Data provided.
○ ○ ○
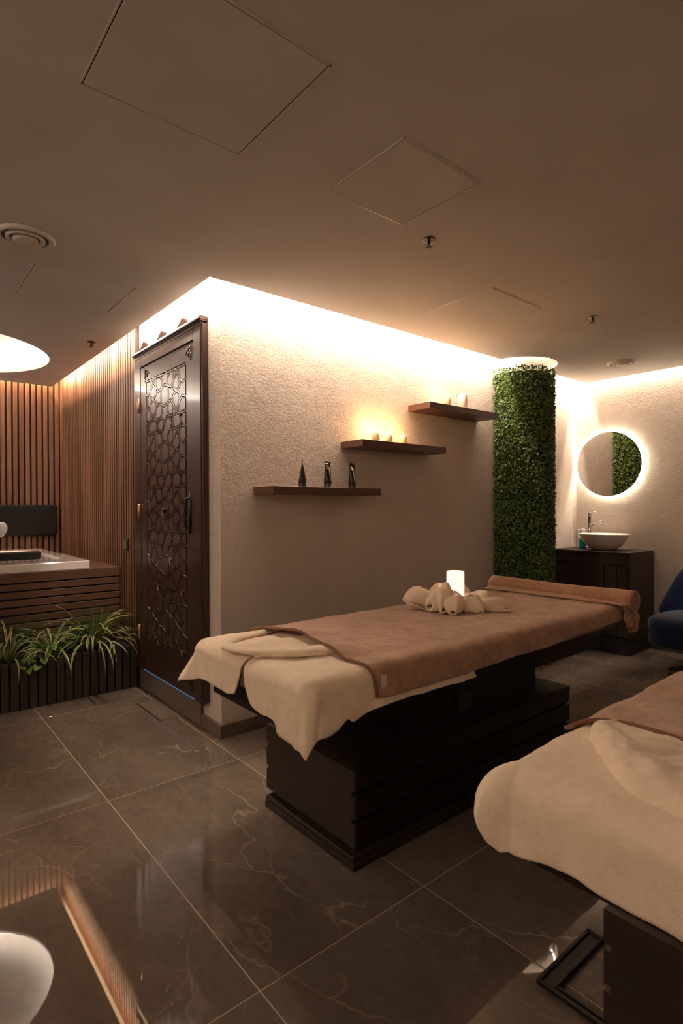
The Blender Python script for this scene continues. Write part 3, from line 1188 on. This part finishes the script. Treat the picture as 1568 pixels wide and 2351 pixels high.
def bed(dy, lab):
    t = thing('massage_bed', lab, 'massage bed', (0, dy, 0), group='massage beds')
    link('plinth', box(-.205, 1.390, -1.405, -.800, 0, .028, .002), 'bedend', t)
    link('plinth_step', box(-.202, 1.387, -1.400, -.803, .029, .050, .002), 'bedend', t)
    link('core', box(-.165, 1.355, -1.365, -.815, .050, .352), 'black', t)
    # end panel with notched edges
    for x0, x1 in ((-.186, -.166), (1.356, 1.372)):
        bm = bmesh.new()
        Y0, Y1 = -1.390, -.785
        n_ = .016
        pf = [(Y0, .360), (Y0, .279), (Y0+n_, .279), (Y0+n_, .262), (Y0, .262), (Y0, .178), (Y0+n_, .178), (Y0+n_, .161), (Y0, .161), (Y0, .073),
              (Y1, .073), (Y1, .161), (Y1-n_, .161), (Y1-n_, .178), (Y1, .178), (Y1, .262), (Y1-n_, .262), (Y1-n_, .279), (Y1, .279), (Y1, .360)]
        a = [bm.verts.new((x0, y, z)) for y, z in pf]
        b = [bm.verts.new((x1, y, z)) for y, z in pf]
        bm.faces.new(a); bm.faces.new(b)
        for i in range(len(pf)):
            j = (i+1) % len(pf)
            bm.faces.new((a[i], a[j], b[j], b[i]))
        link('end_panel', bm, 'bedend', t)
    for z0, z1 in ((.073, .161), (.178, .262), (.279, .360)):
        for y0, y1 in ((-1.390, -1.366), (-.809, -.785)):
            link('side_board', box(-.165, 1.355, y0, y1, z0, z1, .001), 'bed', t)
    link('base_top', box(-.165, 1.355, -1.365, -.809, .352, .3595), 'bedend', t)
    link('pedestal', box(.25, 1.18, -1.30, -.88, .3595, .545), 'bed', t)
    bm = bmesh.new()
    tube(bm, [(.55, -1.32, .44), (.55, -1.26, .44)], .055, 20)
    link('lift_motor', bm, 'black', t, smooth=False)
    link('under_frame', box(-.425, 1.62, -1.44, -.74, .545, .658, .002), 'bed', t)
    bm = bmesh.new()
    bx(bm, -.50, 1.70, -1.525, -.70, .658, .772, .045, 5)
    link('mattress', bm, 'olive', t, smooth=True)
    link('mains_label', box(1.372, 1.374, -1.36, -1.30, .07, .10), 'tag', t)
    return t


bed(0, 'dark wood massage bed in the middle of the room, below the shelves')
bed(-1.528, 'dark wood massage bed cut off at the right foreground')

# cloth wrapped over a mattress
X0, X1, Y0B, Y1B, ZT, RE = -.50, 1.70, -1.525, -.70, .772, .045


def wrap(s, t, lift=.006, flare=.12, dy=0.0, rip=0.0, seed=0.0, belly=0.0):
    """unfolded (s,t) to the surface of the mattress, hanging over its sides."""
    cx = min(max(s, X0+RE), X1-RE)
    cy = min(max(t, Y0B+RE), Y1B-RE)
    ds, dt = s-cx, t-cy
    d = hypot(ds, dt)
    re = RE+lift
    if d < 1e-9:
        p = Vector((s, t, ZT+lift))
        nrm = Vector((0, 0, 1))
    else:
        u = Vector((ds/d, dt/d, 0))
        if belly:
            w = .12+.88*min(1, 1.6*min(abs(ds), abs(dt))/max(abs(ds), abs(dt)))
            r2 = re+belly*w
            am = pi/2*(1+.20*w)
            a = min(d/r2, am)
            h = max(0, d-am*r2)
            p = Vector((cx, cy, ZT-RE)) + u*(r2*sin(a)+h*cos(am)) + Vector((0, 0, re-r2*(1-cos(a))-h*sin(am)))
            nrm = u*sin(a)+Vector((0, 0, cos(a)))
            if rip:
                k = s-t
                p += u*rip*min(1, d/.2)**3*(sin(k*31)+.6*sin(k*57+1))
        elif d < re*pi/2:
            a = d/re
            p = Vector((cx, cy, ZT-RE)) + u*re*sin(a) + Vector((0, 0, re*cos(a)))
            nrm = u*sin(a)+Vector((0, 0, cos(a)))
        else:
            h = d-re*pi/2
            corner = min(abs(ds), abs(dt))/max(abs(ds), abs(dt))
            out = re + flare*h*(1+1.6*corner)
            if rip:
                k = (s*1.0-t*1.0)
                out += rip*min(1, h/.08)*(sin(k*31)+.6*sin(k*57+1))
            p = Vector((cx, cy, ZT-RE)) + u*out - Vector((0, 0, h*.985))
            nrm = u
    q = nz(s*7, t*7, dy)*.006 + nz(s*19, t*19, 3)*.0026
    p = p + nrm*q
    p.y += dy
    return p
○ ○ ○
Work to do.
Return the listing above unchanged, apart from dropping its pictures.

Solution for this task.
The Blender Python script for this scene continues. Write part 3, from line 1188 on. This part finishes the script. Treat the picture as 1568 pixels wide and 2351 pixels high.
def bed(dy, lab):
    t = thing('massage_bed', lab, 'massage bed', (0, dy, 0), group='massage beds')
    link('plinth', box(-.205, 1.390, -1.405, -.800, 0, .028, .002), 'bedend', t)
    link('plinth_step', box(-.202, 1.387, -1.400, -.803, .029, .050, .002), 'bedend', t)
    link('core', box(-.165, 1.355, -1.365, -.815, .050, .352), 'black', t)
    # end panel with notched edges
    for x0, x1 in ((-.186, -.166), (1.356, 1.372)):
        bm = bmesh.new()
        Y0, Y1 = -1.390, -.785
        n_ = .016
        pf = [(Y0, .360), (Y0, .279), (Y0+n_, .279), (Y0+n_, .262), (Y0, .262), (Y0, .178), (Y0+n_, .178), (Y0+n_, .161), (Y0, .161), (Y0, .073),
              (Y1, .073), (Y1, .161), (Y1-n_, .161), (Y1-n_, .178), (Y1, .178), (Y1, .262), (Y1-n_, .262), (Y1-n_, .279), (Y1, .279), (Y1, .360)]
        a = [bm.verts.new((x0, y, z)) for y, z in pf]
        b = [bm.verts.new((x1, y, z)) for y, z in pf]
        bm.faces.new(a); bm.faces.new(b)
        for i in range(len(pf)):
            j = (i+1) % len(pf)
            bm.faces.new((a[i], a[j], b[j], b[i]))
        link('end_panel', bm, 'bedend', t)
    for z0, z1 in ((.073, .161), (.178, .262), (.279, .360)):
        for y0, y1 in ((-1.390, -1.366), (-.809, -.785)):
            link('side_board', box(-.165, 1.355, y0, y1, z0, z1, .001), 'bed', t)
    link('base_top', box(-.165, 1.355, -1.365, -.809, .352, .3595), 'bedend', t)
    link('pedestal', box(.25, 1.18, -1.30, -.88, .3595, .545), 'bed', t)
    bm = bmesh.new()
    tube(bm, [(.55, -1.32, .44), (.55, -1.26, .44)], .055, 20)
    link('lift_motor', bm, 'black', t, smooth=False)
    link('under_frame', box(-.425, 1.62, -1.44, -.74, .545, .658, .002), 'bed', t)
    bm = bmesh.new()
    bx(bm, -.50, 1.70, -1.525, -.70, .658, .772, .045, 5)
    link('mattress', bm, 'olive', t, smooth=True)
    link('mains_label', box(1.372, 1.374, -1.36, -1.30, .07, .10), 'tag', t)
    return t


bed(0, 'dark wood massage bed in the middle of the room, below the shelves')
bed(-1.528, 'dark wood massage bed cut off at the right foreground')

# cloth wrapped over a mattress
X0, X1, Y0B, Y1B, ZT, RE = -.50, 1.70, -1.525, -.70, .772, .045


def wrap(s, t, lift=.006, flare=.12, dy=0.0, rip=0.0, seed=0.0, belly=0.0):
    """unfolded (s,t) to the surface of the mattress, hanging over its sides."""
    cx = min(max(s, X0+RE), X1-RE)
    cy = min(max(t, Y0B+RE), Y1B-RE)
    ds, dt = s-cx, t-cy
    d = hypot(ds, dt)
    re = RE+lift
    if d < 1e-9:
        p = Vector((s, t, ZT+lift))
        nrm = Vector((0, 0, 1))
    else:
        u = Vector((ds/d, dt/d, 0))
        if belly:
            w = .12+.88*min(1, 1.6*min(abs(ds), abs(dt))/max(abs(ds), abs(dt)))
            r2 = re+belly*w
            am = pi/2*(1+.20*w)
            a = min(d/r2, am)
            h = max(0, d-am*r2)
            p = Vector((cx, cy, ZT-RE)) + u*(r2*sin(a)+h*cos(am)) + Vector((0, 0, re-r2*(1-cos(a))-h*sin(am)))
            nrm = u*sin(a)+Vector((0, 0, cos(a)))
            if rip:
                k = s-t
                p += u*rip*min(1, d/.2)**3*(sin(k*31)+.6*sin(k*57+1))
        elif d < re*pi/2:
            a = d/re
            p = Vector((cx, cy, ZT-RE)) + u*re*sin(a) + Vector((0, 0, re*cos(a)))
            nrm = u*sin(a)+Vector((0, 0, cos(a)))
        else:
            h = d-re*pi/2
            corner = min(abs(ds), abs(dt))/max(abs(ds), abs(dt))
            out = re + flare*h*(1+1.6*corner)
            if rip:
                k = (s*1.0-t*1.0)
                out += rip*min(1, h/.08)*(sin(k*31)+.6*sin(k*57+1))
            p = Vector((cx, cy, ZT-RE)) + u*out - Vector((0, 0, h*.985))
            nrm = u
    q = nz(s*7, t*7, dy)*.006 + nz(s*19, t*19, 3)*.0026
    p = p + nrm*q
    p.y += dy
    return p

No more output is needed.